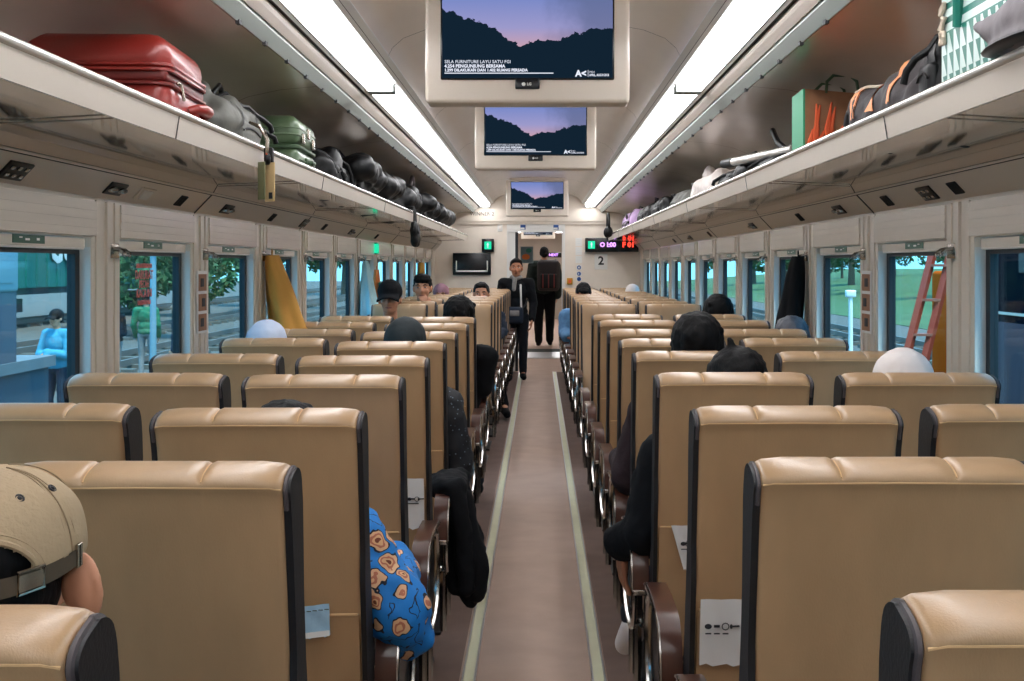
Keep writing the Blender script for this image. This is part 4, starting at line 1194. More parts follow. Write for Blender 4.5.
# man in khaki cap, closest to the camera
CPX, CPY, CPZ = -.566, 1.335, 1.146
yy = CPY
J = seated_pose(CPX, yy, 1.222)
J['head'] = Vector((CPX, yy + .005, 1.118)); 
capman = make_person('man in khaki baseball cap, nearest the camera, seen from behind', J, 'navy', 'denimdark', skin='skin', style='none', seed=30, voxel=.0055)
hc = J['head']
h = MB(); h.ell(hc + Vector((0, -.024, -.005)), (.080, .086, .075)); h.ell(hc + Vector((0, -.040, -.05)), (.064, .055, .05)); h.ell(hc + Vector((0, -.028, .030)), (.080, .084, .070))
blob('hair', h, .006, M['hair'], capman, it=2, wob=.002, wscale=60)
for s in (-1, 1):      # full ears with a rim
    m = MB(); ec = hc + Vector((s * .099, -.004, -.010)); er = Matrix.Rotation(-s * .18, 3, 'Y')
    m.ell(ec, (.0185, .010, .034), mtx=er); m.ell(ec + Vector((-s * .010, .006, -.004)), (.016, .014, .026), mtx=er)
    m.tube([ec + er @ Vector((s * .0175 * math.sin(a) , -.001 + .003 * math.cos(2 * a), .033 * math.cos(a))) for a in [PI * t / 14 for t in range(15)]], .0048, 8)
    m.ell(ec + er @ Vector((-s * .004, .003, -.030)), (.009, .009, .010))
    blob('ear', m, .0032, M['skin'], capman, it=4)
RX, RY, RZ = .0965, .112, .090
CYAW = .35
def capsurf(th, ph, k=1.0):      # th from zenith, ph=0 at the back strap
    ph = ph + CYAW; sq = max(0.0, math.sin(th)) ** .82
    return Vector((CPX + RX * k * sq * math.sin(ph), CPY - RY * k * sq * math.cos(ph), CPZ + RZ * k * math.cos(th) - .018 * math.cos(ph) * (th / (PI / 2)) ** 2))
m = MB(); NU, NV = 72, 30
thm = PI / 2 * 1.06
def hole(th, ph):
    return ((ph / .60) ** 2 + ((thm - th) / .52) ** 2) < 1
def wrink(th, ph):
    q = capsurf(th, ph); n = noise.noise(q * 30) * .0022 + noise.noise(q * 11) * .003
    sm = min(abs(((ph + PI / 6) % (PI / 3)) - PI / 6) , 9) if False else abs((ph / (PI / 3)) - round(ph / (PI / 3))) * PI / 3
    n -= .0022 * math.exp(-(sm * math.sin(th) / .03) ** 2)
    return 1 + n / .1
vid = {}; vs = []; fs = []
for lay, kk in ((0, 1.0), (1, .975)):
    for j in range(NV + 1):
        th = max(.001, thm * j / NV)
        for i in range(NU):
            ph = -PI + 2 * PI * i / NU
            vid[(lay, j, i)] = len(vs); vs.append(capsurf(th, ph, kk * wrink(th, ph)))
for lay in (0, 1):
    for j in range(NV):
        for i in range(NU):
            th = thm * (j + .5) / NV; ph = -PI + 2 * PI * (i + .5) / NU
            if hole(th, ph): continue
            k = (i + 1) % NU
            fs.append((vid[(lay, j, i)], vid[(lay, j, k)], vid[(lay, j + 1, k)], vid[(lay, j + 1, i)]))
m.add(vs, fs)
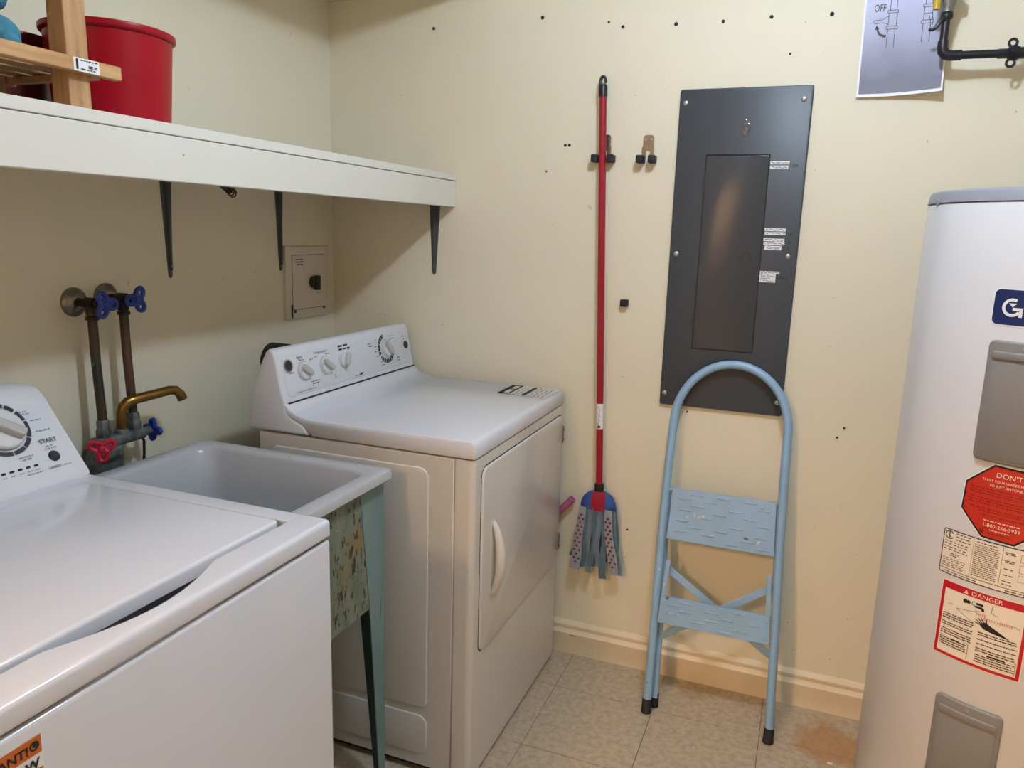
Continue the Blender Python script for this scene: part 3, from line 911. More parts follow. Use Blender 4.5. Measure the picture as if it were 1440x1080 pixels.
for u0, u1, v, h in ((-1.385, -1.368, 0.158, 0.0025), (-1.357, -1.338, 0.142, 0.0025), (-1.357, -1.336, 0.137, 0.0025), (-1.345, -1.322, 0.122, 0.0025), (-1.345, -1.315, 0.099, 0.0025), (-1.352, -1.33, 0.079, 0.0025),
                     (-1.343, -1.325, 0.066, 0.0025), (-1.347, -1.322, 0.061, 0.0025), (-1.40, -1.372, 0.0565, 0.0025), (-1.395, -1.375, 0.051, 0.003), (-1.328, -1.31, 0.0235, 0.0015), (-1.40, -1.37, 0.0225, 0.0018)):
    dashes(b, fwl, u0, u1, v, h, 0.001, rr_, 0.85)
part('small_print', b, FAINT, wcon)
# sticker on the front
fx = Frame((WF_, 0, 0), (0, 1, 0), (0, 0, 1))
b = BM(); poly(b, rect(-1.955, 0.78, -1.8135, 0.869), fx, 0.0005); sk = part('sticker', b, PAPER, wm, 'orange and white sticker')
b = BM(); poly(b, rect(-1.954, 0.8475, -1.8145, 0.868), fx, 0.0009); poly(b, rect(-1.954, 0.781, -1.8145, 0.830), fx, 0.0009); part('orange_band', b, ORANGE, sk)
b = BM()
text(b, 'IMPORTANT!', 0.0142, fx, -1.829, 0.852, 'RIGHT', 0.0013, bold=0.0004)
text(b, 'NOW', 0.015, fx, -1.8185, 0.8325, 'RIGHT', 0.0013, bold=0.0005)
arc(b, -1.8225, 0.858, 0.0055, 0.0035, 0, 360, fx, 0.0013, 16); poly(b, circ(-1.8215, 0.859, 0.0032, 12), fx, 0.0014)
part('lettering', b, INK, sk)

# ------------------------------------------------------------------ laundry sink
sk_ = thing('laundry_sink', 'white laundry basin on teal metal legs between washer and dryer', 'sink', (0.42, -1.035, 0))
X0, X1, Y0, Y1 = 0.138, 0.704, -1.264, -0.797
def rl(x0, x1, y0, y1, r, z, n=6): return [(p[0], p[1], z) for p in rrect(x0, y0, x1, y1, r, n)]
b = BM()
loft(b, [rl(X0+0.025, X1-0.025, Y0+0.025, Y1-0.025, 0.03, 0.80), rl(X0+0.02, X1-0.02, Y0+0.02, Y1-0.02, 0.03, 0.820), rl(X0+0.004, X1-0.004, Y0+0.004, Y1-0.004, 0.014, 0.821), rl(X0, X1, Y0, Y1, 0.014, 0.825),
         rl(X0, X1, Y0, Y1, 0.014, 0.839), rl(X0+0.002, X1-0.002, Y0+0.002, Y1-0.002, 0.014, 0.844), rl(X0+0.007, X1-0.007, Y0+0.007, Y1-0.007, 0.014, 0.846),
         rl(X0+0.035, X1-0.036, Y0+0.035, Y1-0.036, 0.05, 0.846), rl(X0+0.041, X1-0.042, Y0+0.041, Y1-0.042, 0.052, 0.843), rl(X0+0.045, X1-0.046, Y0+0.045, Y1-0.046, 0.056, 0.836),
         rl(X0+0.055, X1-0.056, Y0+0.055, Y1-0.056, 0.06, 0.76), rl(X0+0.065, X1-0.066, Y0+0.065, Y1-0.066, 0.07, 0.62), rl(X0+0.09, X1-0.09, Y0+0.085, Y1-0.085, 0.075, 0.545), rl(X0+0.13, X1-0.13, Y0+0.12, Y1-0.12, 0.075, 0.53)], False, True)
loft(b, [rl(X0+0.03, X1-0.03, Y0+0.03, Y1-0.03, 0.05, 0.815), rl(X0+0.05, X1-0.05, Y0+0.05, Y1-0.05, 0.07, 0.62), rl(X0+0.08, X1-0.08, Y0+0.075, Y1-0.075, 0.08, 0.53), rl(X0+0.13, X1-0.13, Y0+0.12, Y1-0.12, 0.075, 0.515)], False, True)
part('basin', b, SINKW, sk_)
b = BM(); lathe(b, [(0.0, 0.0005), (0.02, 0.0005), (0.026, 0.003), (0.03, 0.001)], (0.42, -1.03, 0.53), n=20); part('drain', b, CHROME, sk_)
b = BM(); tube(b, [(0.42, -1.03, 0.52), (0.42, -1.03, 0.36), (0.40, -1.03, 0.33), (0.36, -1.03, 0.33), (0.33, -1.03, 0.36), (0.28, -1.03, 0.38), (0.06, -1.03, 0.38)], 0.02, 12); part('drain_pipe', b, GAPD, sk_)
XF = 0.682
def leg(front, right):
    """sheet-metal leg of L section: a tapering face and a tapering flange"""
    xo = XF if front else 0.16
    sx = -1 if front else 1
    yo = Y1-0.010 if right else Y0+0.010
    sy = -1 if right else 1
    b = BM()
    t = 0.003
    pts = [(yo, 0.004), (yo, 0.815), (yo+sy*0.100, 0.815), (yo+sy*0.062, 0.50), (yo+sy*0.022, 0.004)]
    prism(b, pts, 'x', xo, xo+sx*t)
    a = part('leg', b, TEAL, sk_)
    b = BM()
    pts = [(xo+sx*t, 0.004), (xo+sx*t, 0.815), (xo+sx*0.105, 0.815), (xo+sx*0.07, 0.50), (xo+sx*0.028, 0.004)]
    prism(b, pts, 'y', yo, yo+sy*t)
    part('leg_flange', b, DARKT, a)
    b = BM(); box(b, min(xo, xo+sx*0.026), max(xo, xo+sx*0.026), min(yo, yo+sy*0.024), max(yo, yo+sy*0.024), 0, 0.008, 0.002, 1)
    part('foot', b, GAPD, a)
for fr_ in (True, False):
    for rt in (True, False): leg(fr_, rt)
b = BM()
pts = [(Y1-0.112, 0.8145), (Y1-0.0765, 0.519), (Y0+0.0765, 0.519), (Y0+0.112, 0.8145)]
prism(b, pts, 'x', XF-0.004, XF-0.0005)
part('apron', b, APRON, sk_, 'chipped green painted apron')

# ------------------------------------------------------------------ laundry faucet with supply pipes
lf = thing('laundry_faucet', 'old laundry faucet with brass spout, tarnished pipes and blue valve handles on left wall', 'faucet', (0.0, -0.99, 0.84))
def handle(O, A, r, m, parent, lobes=3, name='handle', ph=0.0, label=None):
    """lobed valve wheel with holes: ring of tube loops round a hub"""
    O = V(O); A = V(A).normalized(); X = V((0, 0, 1)); X = (X-A*X.dot(A)).normalized(); Y = A.cross(X)
    b = BM()
    lathe(b, [(0.007, -0.006), (0.009, 0.0), (0.008, 0.006), (0.004, 0.008)], O, A, 12)
    pts = []
    for k in range(36):
        a = 2*PI*k/36
        rr = r*(0.66+0.34*math.cos(lobes*a))
        rr = max(rr, r*0.42)
        pts.append(O+(X*math.cos(a+ph)+Y*math.sin(a+ph))*rr)
    tube(b, pts, 0.0056, 8, True)
    lathe(b, [(r*0.5, -0.003), (r*0.55, 0.0), (r*0.5, 0.003), (0, 0.004)], O, A, 16)
    for k in range(lobes):
        a = 2*PI*k/lobes+PI/lobes+ph
        tube(b, [O, O+(X*math.cos(a)+Y*math.sin(a))*r*0.48], 0.0062, 8)
    return part(name, b, m, parent, label)
for y, z, r in ((-1.033, 1.211, 0.034), (-0.946, 1.216, 0.034)):
    b = BM()
    lathe(b, [(r, 0.0), (r, 0.003), (r*0.9, 0.008), (r*0.6, 0.015), (0.013, 0.019), (0.012, 0.019)], (0, y, z), (1, 0, 0), 28)
    part('escutcheon', b, DULLC, lf)
    b = BM()
    tube(b, [(0.002, y, z), (0.045, y, z)], 0.0095, 12)
    lathe(b, [(0.0125, -0.014), (0.0135, -0.012), (0.0135, 0.012), (0.0125, 0.014)], (0.055, y, z), (1, 0, 0), 14)
    tube(b, [(0.055, y, z), (0.055, y, z-0.028)], [0.0125, 0.0125], 12)
    lathe(b, [(0.0145, 0), (0.0145, 0.008), (0.0105, 0.009)], (0.055, y, z-0.03), (0, 0, -1), 8)
    tube(b, [(0.066, y, z), (0.094, y, z)], 0.007, 10)
    lathe(b, [(0.0105, 0), (0.0105, 0.011), (0.009, 0.012)], (0.07, y, z), (1, 0, 0), 6)
    vb = part('stop_valve', b, BRONZE, lf)
    handle((0.1, y, z), (1, 0, 0), 0.03, HBLUE, lf, 3, 'valve_handle', 0.5 if y < -1 else -0.5, 'blue valve handle')
    b = BM()
    tube(b, [(0.055, y, z-0.035), (0.056, y, 1.08), (0.062, y-0.001, 0.98), (0.064, y-0.001, 0.93)], 0.0105, 12)
    part('supply_pipe', b, COPPER, lf)
    b = BM()
    lathe(b, [(0.015, 0), (0.0165, 0.004), (0.0165, 0.018), (0.014, 0.024), (0.014, 0.04), (0.012, 0.044)], (0.064, y-0.001, 0.896), (0, 0, 1), 8)
    part('pipe_coupling', b, ZINC, lf)
b = BM()
box(b, 0.045, 0.085, -1.062, -0.925, 0.872, 0.9, 0.009, 3)
box(b, 0.04, 0.09, -1.055, -1.0, 0.845, 0.876, 0.010, 3)
box(b, 0.02, 0.075, -1.055, -0.985, 0.80, 0.862, 0.012, 3)
box(b, 0.0, 0.03, -1.045, -0.995, 0.80, 0.86, 0.006, 2)
lathe(b, [(0.016, 0), (0.016, 0.012), (0.013, 0.016)], (0.07, -0.99, 0.896), (0, 0, 1), 14)
tube(b, [(0.07, -0.93, 0.886), (0.07, -0.905, 0.886)], [0.013, 0.009], 12)
lathe(b, [(0.0115, 0), (0.0115, 0.009)], (0.07, -0.917, 0.886), (0, 1, 0), 6)
tube(b, [(0.08, -1.05, 0.886), (0.105, -1.072, 0.886)], [0.012, 0.008], 12)
part('faucet_body', b, ZINC, lf)
b = BM()
sp = [(0.072, -0.99, 0.905), (0.074, -0.99, 0.945), (0.076, -0.986, 0.962), (0.08, -0.975, 0.973), (0.086, -0.955, 0.977), (0.096, -0.90, 0.981), (0.102, -0.868, 0.984), (0.105, -0.850, 0.981), (0.108, -0.839, 0.970), (0.110, -0.834, 0.956)]
tube(b, sp, [0.0125, 0.0125, 0.0125, 0.0125, 0.0122, 0.0118, 0.0115, 0.0118, 0.012, 0.0125], 14)
part('spout', b, BRASS, lf)
handle((0.07, -0.897, 0.886), (0, 1, 0), 0.026, HBLUE, lf, 4, 'valve_handle', 0.1, 'small blue cold handle')
handle((0.116, -1.085, 0.889), (1, -0.75, 0), 0.028, HRED, lf, 3, 'valve_handle', PI, 'red hot handle')
b = BM(); tube(b, [(0.06, -0.935, 0.874), (0.062, -0.925, 0.872), (0.064, -0.92, 0.862), (0.064, -0.922, 0.83), (0.064, -0.925, 0.81)], 0.0035, 8); part('drip_tube', b, IRON, lf)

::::

REQUIREMENTS
Review the preceding data and report every line that includes the string "script".

IN RESPONSE
Keep writing the Blender script for this image. This is part 4, starting at line 1194. More parts follow. Write for Blender 4.5.
Continue the Blender Python script for this scene: part 3, from line 911. More parts follow. Use Blender 4.5. Measure the picture as if it were 1440x1080 pixels.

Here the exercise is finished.